The agency recently announced steps to tighten its standards
for lenders to counter concerns about rising defaults as well as
criticism from the agency's inspector general that its program is
riddled with fraud and corruption by lenders. The agency proposed
requiring lenders, many of whom were subprime dealers, to assume
liability for the loans they make and have a net worth of at least
$1.25 million.
The agency also is considering tightening standards for
borrowers who pose multiple risks, such as those with histories of
default. But while the agency has moved quickly to crack down on lender
abuses that likely contributed to high default rates, Adam Sharp, a
financial adviser and blogger for BearishNews.com, said it is
perplexing that the FHA has not moved to tighten borrowing standards
that have emerged as the lowest in the post-crisis mortgage market.
"I suppose responsible lending would spoil the housing
recovery," he said. "The FHA has effectively replaced subprime lenders
who went bust. They're under pressure to prop up housing prices, and
are insuring heaps of risky loans in an effort to do so."
The FHA's backers in Congress, led by House Financial Services
Committee Chairman Barney Frank, Massachusetts Democrat, maintain that
high default rates are the price of Congress' decision to use the FHA
to prevent a complete collapse of the housing and mortgage markets in a
time of extreme distress.
"By keeping affordable loans flowing, particularly to the
growing ranks of first-time homebuyers, the FHA has been critical to
our nation's economic and housing market recovery," said U.S.

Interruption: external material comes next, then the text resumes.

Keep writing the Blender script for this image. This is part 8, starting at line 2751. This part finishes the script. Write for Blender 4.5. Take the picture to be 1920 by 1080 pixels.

Department of Housing and Urban Development Secretary Shaun Donovan.
The FHA is part of HUD.
But even some liberal housing advocates say the FHA's spectacular
expansion could be worrisome.
The agency's low downpayment requirement "may be workable under
some circumstances, but this practice is likely to run into problems in
the context of declining house prices and the most severe downturn
since the Great Depression," said Dean Baker, co-director of the Center
for Economic and Policy Research.
"Furthermore, given the huge ramp up in its lending in a very
short period of time, it seems unlikely that the FHA has been able to
adequately scrutinize the loans that it is buying."
While any bailout of FHA likely would be small in comparison
with the gigantic sums spent bailing out Fannie Mae and Freddie Mac,
Mr. Baker said, "the crippling of the FHA as a lender would be another
blow to the housing market" and would be "a serious political blow to
efforts to ensure access to mortgages for moderate-income families."